Una persona bajó al portal para ver qué pasaba con la seguridad de que era algo malo. Eran las cinco de la mañana, cabe pensar que poco antes estaría durmiendo, que se despertó con los gritos, que el sobresalto le hizo incorporarse en la cama y que tardó varios segundos en comprobar que eran reales, de una mujer, que los seguía oyendo y que venían de abajo, casi con certeza del portal. Buscó las zapatillas y fue escaleras abajo. O puede que estuviera desvelada y el proceso fuera más rápido. Que desde el primer grito o petición de socorro identificara la situación y tomara la decisión de bajar al portal. O tal vez acababa de llegar de la calle.
En cualquiera de los tres casos, pudo hacerse una idea de lo que pasaba, entendió que había una urgente petición de ayuda, consideró que podía prestarla o por lo menos contribuir a que se prestara y se involucró. Un proceso rápido, pero no automático. Interviene la voluntad y sería lógico sentir miedo, consideren los pensamientos que se les activan al juntar las palabras noche y gritos de socorro. ¿Valoró los riesgos que podía correr? No podemos saberlo. ¿Consideró que otras personas estaban en mejor situación para intervenir y que podía limitarse a dar aviso? Si lo hizo, no fue razón suficiente para hacerse a un lado.
No suele ser la reacción mayoritaria.

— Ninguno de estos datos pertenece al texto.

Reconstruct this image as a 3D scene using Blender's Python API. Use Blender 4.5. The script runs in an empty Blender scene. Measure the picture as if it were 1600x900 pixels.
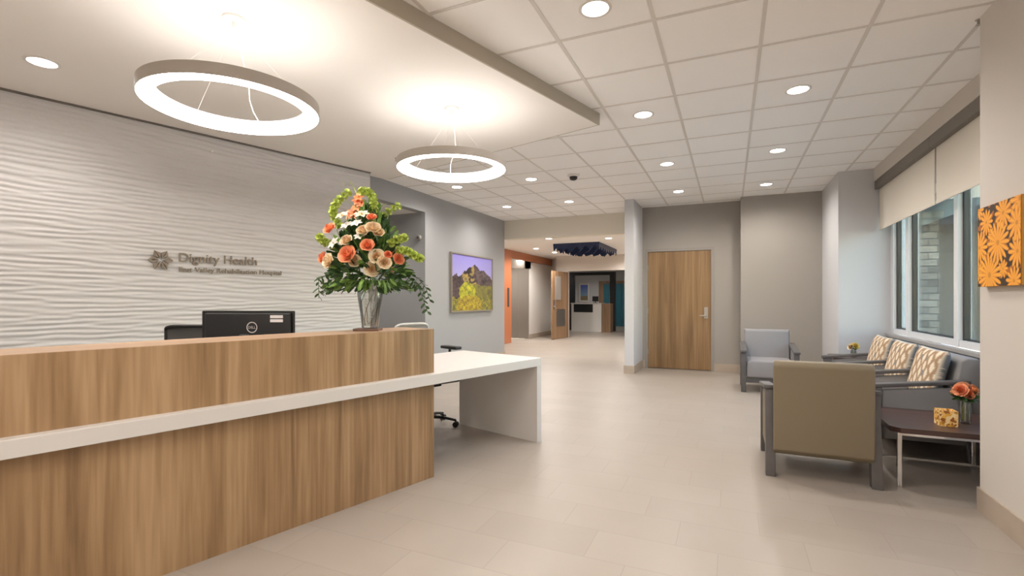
import bpy, bmesh, math, random
import numpy as np
from mathutils import Vector, Matrix
PI = math.pi
R = math.radians
sc = bpy.context.scene
COL = sc.collection
random.seed(7)

# ------------------------------------------------------------------ camera
CAM_H = 1.28
FPX = 766.0
TH = R(24.0)
cam_d = bpy.data.cameras.new('camera'); cam = bpy.data.objects.new('camera', cam_d); COL.objects.link(cam)
cam_d.sensor_width = 36; cam_d.lens = 36 * FPX / 1600; cam_d.shift_y = 17 / 1600; cam_d.clip_start = 0.05
cam.location = (0, 0, CAM_H); cam.rotation_euler = (PI / 2, 0, TH)
sc.camera = cam
# ------------------------------------------------------------------ world and exposure
w = bpy.data.worlds.new('world'); sc.world = w; w.use_nodes = True
wn = w.node_tree; wn.nodes.clear()
bg = wn.nodes.new('ShaderNodeBackground'); out = wn.nodes.new('ShaderNodeOutputWorld')
sky = wn.nodes.new('ShaderNodeTexSky'); sky.sky_type = 'NISHITA'; sky.sun_disc = False
sky.sun_elevation = R(12); sky.sun_rotation = R(200)
wn.links.new(sky.outputs[0], bg.inputs[0]); bg.inputs[1].default_value = 1.4
wn.links.new(bg.outputs[0], out.inputs[0])
sc.view_settings.view_transform = 'Standard'; sc.view_settings.look = 'None'
sc.view_settings.gamma = 1; sc.view_settings.use_curve_mapping = False
sc.view_settings.exposure = 1.33
try:
    sc.cycles.max_bounces = 14; sc.cycles.diffuse_bounces = 10; sc.cycles.transparent_max_bounces = 16
    sc.cycles.sample_clamp_indirect = 4; sc.cycles.caustics_reflective = False; sc.cycles.caustics_refractive = False
except Exception: pass
LAMP = (1.0, 0.93, 0.86)
SPOT_W = 28.0
RING_E = 9.5

# ------------------------------------------------------------------ pixel helpers (photo measurements to places)
def at_h(px, py, z):
    """point of the photo pixel on the horizontal plane z"""
    Z = FPX * (CAM_H - z) / (py - 467); X = (px - 800) / FPX * Z
    return Vector((X * math.cos(TH) - Z * math.sin(TH), X * math.sin(TH) + Z * math.cos(TH), z))
PHI = math.atan(641 / 766) - TH
A = Vector((math.sin(PHI), math.cos(PHI), 0)); B = Vector((-math.cos(PHI), math.sin(PHI), 0))
C0 = at_h(678, 745, 0)
DROT = math.atan2(A.y, A.x)
def D(a, b, z=0): return C0 + A * a + B * b + Vector((0, 0, z))

# ------------------------------------------------------------------ materials
MATS = {}
def mat(name, col, rough=0.6, metal=0, bump=0, bscale=40, spec=0.5, emit=None, estr=0, coat=0, vary=0, vscale=3):
    if name in MATS: return MATS[name]
    m = bpy.data.materials.new(name); m.use_nodes = True; n = m.node_tree; p = n.nodes['Principled BSDF']
    p.inputs['Base Color'].default_value = (*col, 1); p.inputs['Roughness'].default_value = rough
    p.inputs['Metallic'].default_value = metal; p.inputs['Specular IOR Level'].default_value = spec
    p.inputs['Coat Weight'].default_value = coat
    if emit: p.inputs['Emission Color'].default_value = (*emit, 1); p.inputs['Emission Strength'].default_value = estr
    tc = n.nodes.new('ShaderNodeTexCoord')
    nz = n.nodes.new('ShaderNodeTexNoise'); nz.inputs['Scale'].default_value = bscale; nz.inputs['Detail'].default_value = 4
    n.links.new(tc.outputs['Object'], nz.inputs['Vector'])
    if bump:
        b = n.nodes.new('ShaderNodeBump'); b.inputs['Strength'].default_value = bump; b.inputs['Distance'].default_value = 0.004
        n.links.new(nz.outputs[0], b.inputs['Height']); n.links.new(b.outputs[0], p.inputs['Normal'])
    if vary:
        n2 = n.nodes.new('ShaderNodeTexNoise'); n2.inputs['Scale'].default_value = vscale; n2.inputs['Detail'].default_value = 5
        n.links.new(tc.outputs['Object'], n2.inputs['Vector'])
        r = n.nodes.new('ShaderNodeValToRGB')
        r.color_ramp.elements[0].position = .3; r.color_ramp.elements[1].position = .7
        r.color_ramp.elements[0].color = (*[c * (1 - vary) for c in col], 1); r.color_ramp.elements[1].color = (*[min(1, c * (1 + vary)) for c in col], 1)
        n.links.new(n2.outputs[0], r.inputs[0]); n.links.new(r.outputs[0], p.inputs['Base Color'])
    MATS[name] = m; return m
def emitter(name, col, s):
    m = bpy.data.materials.new(name); m.use_nodes = True; n = m.node_tree; n.nodes.clear()
    e = n.nodes.new('ShaderNodeEmission'); e.inputs[0].default_value = (*col, 1); e.inputs[1].default_value = s
    o = n.nodes.new('ShaderNodeOutputMaterial'); n.links.new(e.outputs[0], o.inputs[0]); return m
def attr_mat(name, rough=0.7, bump=0):
    m = mat(name, (1, 1, 1), rough, bump=bump, bscale=300); n = m.node_tree
    a = n.nodes.new('ShaderNodeVertexColor'); a.layer_name = 'Col'
    n.links.new(a.outputs[0], n.nodes['Principled BSDF'].inputs['Base Color']); return m
def glass(name, tint, refl=0.12, trans=1.0):
    m = bpy.data.materials.new(name); m.use_nodes = True; n = m.node_tree; n.nodes.clear()
    t = n.nodes.new('ShaderNodeBsdfTransparent'); t.inputs[0].default_value = (*tint, 1)
    g = n.nodes.new('ShaderNodeBsdfGlossy'); g.inputs['Roughness'].default_value = 0.03
    lw = n.nodes.new('ShaderNodeLayerWeight'); lw.inputs[0].default_value = 0.25
    mr = n.nodes.new('ShaderNodeMath'); mr.operation = 'MULTIPLY_ADD'; mr.inputs[1].default_value = 0.6; mr.inputs[2].default_value = refl; mr.use_clamp = True
    n.links.new(lw.outputs['Fresnel'], mr.inputs[0])
    mx = n.nodes.new('ShaderNodeMixShader'); o = n.nodes.new('ShaderNodeOutputMaterial')
    n.links.new(mr.outputs[0], mx.inputs[0]); n.links.new(t.outputs[0], mx.inputs[1]); n.links.new(g.outputs[0], mx.inputs[2])
    n.links.new(mx.outputs[0], o.inputs[0]); return m
def wood(name, dark, mid, light, sx=9.0, sz=0.55, rough=0.42, axis='Z'):
    m = bpy.data.materials.new(name); m.use_nodes = True; n = m.node_tree; p = n.nodes['Principled BSDF']; L = n.links
    tc = n.nodes.new('ShaderNodeTexCoord'); mp = n.nodes.new('ShaderNodeMapping'); L.new(tc.outputs['Object'], mp.inputs[0])
    s = [sx, sx, sx]; s['XYZ'.index(axis)] = sz; mp.inputs['Scale'].default_value = s
    n1 = n.nodes.new('ShaderNodeTexNoise'); n1.inputs['Scale'].default_value = 1.0; n1.inputs['Detail'].default_value = 3; n1.inputs['Distortion'].default_value = 0.6
    L.new(mp.outputs[0], n1.inputs['Vector'])
    mp2 = n.nodes.new('ShaderNodeMapping'); s2 = [sx * 7] * 3; s2['XYZ'.index(axis)] = sz * 3.5; mp2.inputs['Scale'].default_value = s2
    L.new(tc.outputs['Object'], mp2.inputs[0])
    n2 = n.nodes.new('ShaderNodeTexNoise'); n2.inputs['Scale'].default_value = 1.0; n2.inputs['Detail'].default_value = 5; n2.inputs['Distortion'].default_value = 0.3
    L.new(mp2.outputs[0], n2.inputs['Vector'])
    ad = n.nodes.new('ShaderNodeMath'); ad.operation = 'MULTIPLY_ADD'; ad.inputs[1].default_value = 0.38; L.new(n2.outputs[0], ad.inputs[0])
    ml = n.nodes.new('ShaderNodeMath'); ml.operation = 'MULTIPLY'; ml.inputs[1].default_value = 0.62; L.new(n1.outputs[0], ml.inputs[0])
    L.new(ml.outputs[0], ad.inputs[2])
    r = n.nodes.new('ShaderNodeValToRGB'); e = r.color_ramp.elements
    e[0].position = .36; e[0].color = (*dark, 1); e[1].position = .64; e[1].color = (*light, 1)
    k = e.new(.5); k.color = (*mid, 1)
    L.new(ad.outputs[0], r.inputs[0]); L.new(r.outputs[0], p.inputs['Base Color'])
    p.inputs['Roughness'].default_value = rough
    return m

M = {}
M['wall'] = mat('wall_paint_greige', (.355, .362, .372), .75, bump=.08, bscale=250)
M['wall_stub'] = mat('wall_paint_cool_white', (.58, .585, .60), .75, bump=.08, bscale=250)
M['wall_door'] = mat('wall_paint_taupe', (.345, .32, .29), .75, bump=.08, bscale=250)
M['wall_near'] = mat('wall_paint_beige', (.60, .56, .515), .75, bump=.06, bscale=220)
M['header'] = mat('header_paint', (.74, .70, .61), .75, bump=.05, bscale=200)
M['relief'] = mat('white_relief_plaster', (.63, .62, .62), .5)
M['gyp'] = mat('gypsum_soffit', (.86, .83, .795), .8, bump=.03, bscale=300)
M['edge'] = mat('soffit_edge_paint', (.44, .40, .33), .8, bump=.03, bscale=300)
M['tile'] = mat('acoustic_tile', (.955, .95, .945), .9, bump=.3, bscale=400)
M['tbar'] = mat('ceiling_grid_metal', (.70, .675, .65), .5)
M['white'] = mat('white_solid_surface', (.63, .605, .58), .35, bump=.02, bscale=90)
M['trimwhite'] = mat('white_trim_paint', (.75, .73, .70), .5)
M['base'] = mat('tile_baseboard', (.43, .36, .29), .5, vary=.06, vscale=6)
M['black'] = mat('black_plastic', (.006, .006, .0065), .4)
M['dgrey'] = mat('dark_grey_plastic', (.05, .05, .055), .5)
M['mesh'] = mat('charcoal_mesh_fabric', (.17, .165, .16), .8, bump=.5, bscale=500)
M['pmesh'] = mat('pale_mesh_fabric', (.55, .54, .52), .8, bump=.5, bscale=500)
M['sgrey'] = mat('grey_seat_fabric', (.16, .16, .165), .85, bump=.4, bscale=400)
M['chrome'] = mat('chrome', (.78, .78, .8), .12, 1)
M['steel'] = mat('brushed_stainless', (.42, .40, .37), .42, 1, bump=.06, bscale=120)
M['nickel'] = mat('brushed_nickel', (.45, .42, .38), .35, 1)
M['bronze'] = mat('brushed_bronze_letters', (.25, .20, .155), .5, .3)
M['wood'] = wood('desk_wood_laminate', (.17, .098, .043), (.295, .178, .087), (.42, .275, .15), sx=5.5, sz=.42)
M['doorwood'] = wood('door_wood_veneer', (.175, .10, .042), (.25, .148, .066), (.33, .205, .098), sx=9.0, sz=.4)
M['dwood'] = wood('dark_walnut_top', (.045, .024, .02), (.07, .038, .032), (.10, .055, .045), sx=14, sz=.8, axis='X', rough=.3)
M['cwood'] = wood('corridor_door_veneer', (.20, .115, .06), (.27, .165, .09), (.34, .21, .12), sx=9, sz=.4)
M['gframe'] = mat('grey_stained_frame', (.105, .098, .096), .5, bump=.15, bscale=60, vary=.1, vscale=12)
M['fabric_tan'] = mat('olive_tan_vinyl', (.20, .162, .105), .6, bump=.15, bscale=300)
M['fabric_grey'] = mat('light_grey_fabric', (.27, .262, .268), .85, bump=.4, bscale=350)
M['fabric_mid'] = mat('mid_grey_fabric', (.27, .262, .262), .85, bump=.4, bscale=350)
M['framegrey'] = mat('door_frame_paint', (.30, .275, .25), .5)
M['alum'] = mat('white_window_aluminium', (.72, .74, .77), .35)
M['gasket'] = mat('black_gasket', (.01, .01, .012), .4)
M['shade'] = mat('roller_shade_fabric', (.74, .69, .61), .9, bump=.3, bscale=600)
M['cass'] = mat('shade_cassette', (.17, .15, .13), .5)
M['sill'] = mat('grey_sill', (.36, .35, .34), .5)
M['orange'] = mat('orange_portal_panel', (.46, .165, .075), .3)
M['blue'] = mat('dark_blue_panel', (.012, .026, .085), .45)
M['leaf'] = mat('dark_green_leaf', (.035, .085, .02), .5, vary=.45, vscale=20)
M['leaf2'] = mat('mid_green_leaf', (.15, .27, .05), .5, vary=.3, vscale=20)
M['bell'] = mat('lime_green_bells', (.42, .52, .10), .5, vary=.25, vscale=30)
M['rose_o'] = mat('orange_petals', (.88, .42, .23), .55, vary=.15, vscale=25)
M['rose_c'] = mat('cream_petals', (.88, .78, .58), .55, vary=.08, vscale=25)
M['rose_w'] = mat('white_petals', (.85, .82, .76), .55)
M['peach'] = mat('peach_petals', (.88, .45, .22), .55)
M['yellow'] = mat('yellow_petals', (.85, .70, .22), .55)
M['twig'] = mat('curly_willow_twig', (.055, .045, .035), .7)
M['glass'] = glass('window_glass', (.66, .71, .71), .02)
M['vglass'] = glass('vase_glass', (.90, .92, .91), .16)
M['lens'] = emitter('downlight_lens', (1, .93, .84), 9)
M['ring'] = emitter('ring_diffuser', (1, .93, .86), RING_E)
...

Cuando percibimos que otras personas pueden prestar auxilio, lo más frecuente es que nos inhibamos. Es el resultado poco alentador de un conocido experimento de psicología social.
En esta ocasión no ha sido así, gracias a su actuación una mujer víctima de violación ha podido ser atendida con celeridad. Para la mujer agredida, toda la solidaridad y el deseo de recuperación, para la persona anónima que la auxilió, reconocimiento.